Exercise prompt =>
Write every line out verbatim and omit the pictures.

Recorded information start

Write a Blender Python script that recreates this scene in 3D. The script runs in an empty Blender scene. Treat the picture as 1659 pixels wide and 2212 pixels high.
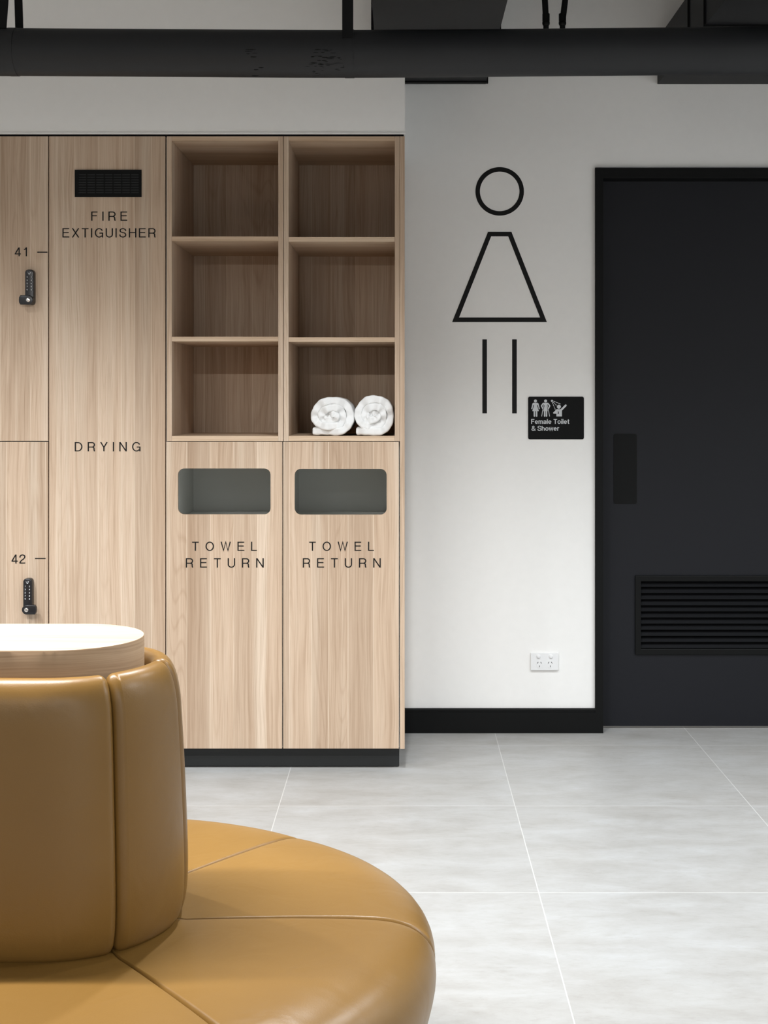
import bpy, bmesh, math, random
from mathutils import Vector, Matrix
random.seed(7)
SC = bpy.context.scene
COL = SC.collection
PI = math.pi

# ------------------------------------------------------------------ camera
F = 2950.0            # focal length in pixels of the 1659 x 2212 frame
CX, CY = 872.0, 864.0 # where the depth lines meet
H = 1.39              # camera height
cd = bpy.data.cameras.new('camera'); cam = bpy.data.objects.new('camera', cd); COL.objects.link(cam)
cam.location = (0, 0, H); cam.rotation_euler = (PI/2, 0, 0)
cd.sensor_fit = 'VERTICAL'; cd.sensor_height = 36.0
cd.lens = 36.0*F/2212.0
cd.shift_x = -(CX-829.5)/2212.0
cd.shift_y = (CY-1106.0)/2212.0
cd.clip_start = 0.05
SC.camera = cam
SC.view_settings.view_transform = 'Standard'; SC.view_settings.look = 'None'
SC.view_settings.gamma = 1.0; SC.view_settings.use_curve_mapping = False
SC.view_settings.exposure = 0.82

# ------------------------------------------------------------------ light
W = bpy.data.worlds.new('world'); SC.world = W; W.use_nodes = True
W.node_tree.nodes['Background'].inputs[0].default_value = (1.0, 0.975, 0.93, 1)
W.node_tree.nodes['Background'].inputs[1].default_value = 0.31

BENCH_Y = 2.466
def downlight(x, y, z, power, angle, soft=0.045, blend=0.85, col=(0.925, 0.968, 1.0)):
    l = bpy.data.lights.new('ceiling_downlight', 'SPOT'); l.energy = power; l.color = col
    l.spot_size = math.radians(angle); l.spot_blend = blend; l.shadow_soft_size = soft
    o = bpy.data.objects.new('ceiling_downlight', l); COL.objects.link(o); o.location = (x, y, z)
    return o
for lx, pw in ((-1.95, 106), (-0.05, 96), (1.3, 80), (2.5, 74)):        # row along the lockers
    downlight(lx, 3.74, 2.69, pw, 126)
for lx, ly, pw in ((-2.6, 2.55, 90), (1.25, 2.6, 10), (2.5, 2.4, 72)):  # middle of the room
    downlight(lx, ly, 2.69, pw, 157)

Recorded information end

Response to this exercise =>
Write a Blender Python script that recreates this scene in 3D. The script runs in an empty Blender scene. Treat the picture as 1659 pixels wide and 2212 pixels high.
import bpy, bmesh, math, random
from mathutils import Vector, Matrix
random.seed(7)
SC = bpy.context.scene
COL = SC.collection
PI = math.pi

# ------------------------------------------------------------------ camera
F = 2950.0            # focal length in pixels of the 1659 x 2212 frame
CX, CY = 872.0, 864.0 # where the depth lines meet
H = 1.39              # camera height
cd = bpy.data.cameras.new('camera'); cam = bpy.data.objects.new('camera', cd); COL.objects.link(cam)
cam.location = (0, 0, H); cam.rotation_euler = (PI/2, 0, 0)
cd.sensor_fit = 'VERTICAL'; cd.sensor_height = 36.0
cd.lens = 36.0*F/2212.0
cd.shift_x = -(CX-829.5)/2212.0
cd.shift_y = (CY-1106.0)/2212.0
cd.clip_start = 0.05
SC.camera = cam
SC.view_settings.view_transform = 'Standard'; SC.view_settings.look = 'None'
SC.view_settings.gamma = 1.0; SC.view_settings.use_curve_mapping = False
SC.view_settings.exposure = 0.82

# ------------------------------------------------------------------ light
W = bpy.data.worlds.new('world'); SC.world = W; W.use_nodes = True
W.node_tree.nodes['Background'].inputs[0].default_value = (1.0, 0.975, 0.93, 1)
W.node_tree.nodes['Background'].inputs[1].default_value = 0.31

BENCH_Y = 2.466
def downlight(x, y, z, power, angle, soft=0.045, blend=0.85, col=(0.925, 0.968, 1.0)):
    l = bpy.data.lights.new('ceiling_downlight', 'SPOT'); l.energy = power; l.color = col
    l.spot_size = math.radians(angle); l.spot_blend = blend; l.shadow_soft_size = soft
    o = bpy.data.objects.new('ceiling_downlight', l); COL.objects.link(o); o.location = (x, y, z)
    return o
for lx, pw in ((-1.95, 106), (-0.05, 96), (1.3, 80), (2.5, 74)):        # row along the lockers
    downlight(lx, 3.74, 2.69, pw, 126)
for lx, ly, pw in ((-2.6, 2.55, 90), (1.25, 2.6, 10), (2.5, 2.4, 72)):  # middle of the room
    downlight(lx, ly, 2.69, pw, 157)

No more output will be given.